Totalement inconnu chez nous, BOOGIE est avant tout une BD argentine de Roberto "El Negro" Fontanarrosa, ultra-violente, drôlatique et destroy. On pense beaucoup à un croisement entre SIN CITY (pour le cadre urbain et le personnage-titre), Fluide Glacial (pour l'humour caustique bien débile) et Métal Hurlant (pour cet esprit provocateur typique, acide comme il faut). Evidemment, partant de ce postulat, il fallait que le personnage soit à la hauteur. Heureusement, il l'est.
Boogie le Visqueux, c'est un peu le mec de toutes les guerres. Il les a toutes faites, elles se sont toutes terminées à un moment, il les regrette toutes aujourd'hui. Meilleur tueur de la ville, il ne s'embarrasse pas de principes ou d'éthique, la seule loi faisant foi étant celle de l'argent. Phallocrate comme c'est pas permis, sadique et violent, il est craint par tous les gangs, par la police, par la petite vieille qui traverse la rue. Bref, Boogie, faut pas lui baver sur les rouleaux. Alors quand le caïd Sonny Calabria fait appel à un autre tueur, Blackburn, pour éliminer un témoin gênant (et lui ayant refusé le boulot parce qu'il demandait trop d'argent), Boogie se met en tête de kidnapper la cible et de la séquestrer, histoire de prouver qu'il reste le meilleur. Et dans cette croisade, il trouvera du cul (un peu) et du sang (beaucoup).
Forcément, un héros comme ça appelle un film "autre", chaotique, soutenu, efficace. Manque de bol, l'essai n'est qu'à moitié transformé. On part d'un synopsis de film noir des années 40 avec tous ses incontournables (la moiteur de la ville, le héros renfrogné, la femme fatale) on le détourne bien comme il faut (la ville est le paradis du héros, il est très heureux comme ça, la femme fatale est une ancienne obèse qu'il savate régulièrement) et on obtient un matériau intéressant, malheureusement plombé par un concours de punchlines qui devient rapidement lourdingue tant les dialogues en deviennent ampoulés.

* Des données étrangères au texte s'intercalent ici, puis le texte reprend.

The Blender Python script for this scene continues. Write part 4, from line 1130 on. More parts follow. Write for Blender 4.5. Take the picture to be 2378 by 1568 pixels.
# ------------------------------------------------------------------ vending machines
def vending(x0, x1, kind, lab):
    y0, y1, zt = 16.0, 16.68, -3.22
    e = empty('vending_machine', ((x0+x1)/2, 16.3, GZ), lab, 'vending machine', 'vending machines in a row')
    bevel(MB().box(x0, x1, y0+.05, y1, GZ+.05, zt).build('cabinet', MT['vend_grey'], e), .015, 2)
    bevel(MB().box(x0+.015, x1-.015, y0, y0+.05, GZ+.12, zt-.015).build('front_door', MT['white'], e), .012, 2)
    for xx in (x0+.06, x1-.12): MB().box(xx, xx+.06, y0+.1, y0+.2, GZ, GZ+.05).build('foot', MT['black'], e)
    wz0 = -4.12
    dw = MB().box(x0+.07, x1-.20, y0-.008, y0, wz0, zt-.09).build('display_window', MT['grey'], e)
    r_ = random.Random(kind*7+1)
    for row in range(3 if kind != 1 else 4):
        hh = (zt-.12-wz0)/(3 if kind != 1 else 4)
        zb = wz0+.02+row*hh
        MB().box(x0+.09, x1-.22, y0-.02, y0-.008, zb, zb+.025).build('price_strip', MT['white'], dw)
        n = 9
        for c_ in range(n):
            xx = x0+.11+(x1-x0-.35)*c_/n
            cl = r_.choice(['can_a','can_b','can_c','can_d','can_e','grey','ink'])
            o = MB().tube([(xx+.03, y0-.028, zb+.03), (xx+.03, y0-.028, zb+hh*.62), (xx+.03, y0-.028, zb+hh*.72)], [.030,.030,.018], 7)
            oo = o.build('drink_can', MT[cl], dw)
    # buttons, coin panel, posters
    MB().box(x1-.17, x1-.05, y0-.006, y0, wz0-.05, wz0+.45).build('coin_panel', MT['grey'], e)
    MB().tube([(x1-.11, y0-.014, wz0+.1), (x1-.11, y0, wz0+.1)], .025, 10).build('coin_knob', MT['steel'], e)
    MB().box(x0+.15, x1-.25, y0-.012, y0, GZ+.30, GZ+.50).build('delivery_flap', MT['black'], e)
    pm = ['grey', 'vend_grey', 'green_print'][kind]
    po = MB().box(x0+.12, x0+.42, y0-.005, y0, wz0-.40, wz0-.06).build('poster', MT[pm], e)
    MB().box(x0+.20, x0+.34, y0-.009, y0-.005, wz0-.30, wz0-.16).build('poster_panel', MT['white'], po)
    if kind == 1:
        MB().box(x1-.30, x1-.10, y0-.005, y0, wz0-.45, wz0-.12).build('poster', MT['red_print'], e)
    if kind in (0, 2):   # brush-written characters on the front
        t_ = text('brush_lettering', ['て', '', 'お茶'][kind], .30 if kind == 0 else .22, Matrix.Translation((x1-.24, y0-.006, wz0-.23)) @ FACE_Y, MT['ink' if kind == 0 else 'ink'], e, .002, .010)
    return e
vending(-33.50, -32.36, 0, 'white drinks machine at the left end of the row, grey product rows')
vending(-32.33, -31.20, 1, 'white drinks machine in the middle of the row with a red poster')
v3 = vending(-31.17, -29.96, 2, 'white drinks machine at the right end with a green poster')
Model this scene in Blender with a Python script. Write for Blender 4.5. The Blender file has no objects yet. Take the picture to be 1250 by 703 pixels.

Mais les personnages sont intéressants, bien que clichés au possible (Blackburn est un psychopathe, le caïd mange forcément des pâtes avec un accent italien à couper au couteau), ce qui fait que l'on suit avec un certain plaisir leurs péripéties et il faut attendre la seconde moitié du film pour constater une réelle baisse de rythme, où le scénario et les personnages s'embourbent dans le remplissage, l'inintéressant, avant de repartir du feu de dieu pour un final dantesque et particulièrement jouissif. Pourtant le ton décalé et satyrique voulu par Gustavo Cova, le réalisateur, ne prend jamais vraiment, la faute à un scénario beaucoup trop timide pour y aller franchement. En définitive, si Boogie dégomme femmes, enfants et vieillards, le film reste inoffensif de bout en bout, si l'on excepte la critique des médias plutôt bien sentie mais malheureusement bien trop appuyée pour faire mouche. Dommage, il y avait là tout le nécessaire pour livrer un véritable brûlot contre la société actuelle, la corruption, le libéralisme, la misère sociale, bref tout ce qui passe. Mais non, Cova reste à la limite de la pantalonnade et se perd régulièrement dans ses accès de violence graphique qui, si ils sont drôles et bien amenés, souffrent du même problème que la boucherie de JOHN RAMBO : trop cartoon, too much, ils perdent leur sens, leur nature à déranger.
Mais le principal problème du film se situe dans sa réalisation. L'intégration des éléments 2D (les personnages) dans un environnement 3D ne fonctionne pas toujours. La caméra de Cova bougeant régulièrement dans tous les sens, le confort du spectateur en pâtit grandement, ça pique les yeux, on n'arrive plus à lire l'image, bref on ne comprend rien à ce qui se passe. Par contre, dès qu'il y a un plan fixe, la magie du cinéma fait une fois de plus des merveilles, 2D et 3D se mariant à la perfection, l'immersion est garantie. Un point faible bien gênant, qui enlève une bonne partie du plaisir que l'on peut prendre en regardant BOOGIE, car, malgré ses défauts, il n'en reste pas moins très sympathique, efficace et suffisamment enlevé pour nous faire passer un bon moment. Mais on ne peut s'empêcher de penser que, fait il y a trente ans, par des mecs de la trempe d'un Liberatore ou d'un Corben, le résultat aurait été prodigieux. Un rendez-vous manqué donc, mais un excellent film du samedi soir, entre un KFC bien gras et une mousse frelatée. Et c'est déjà pas mal.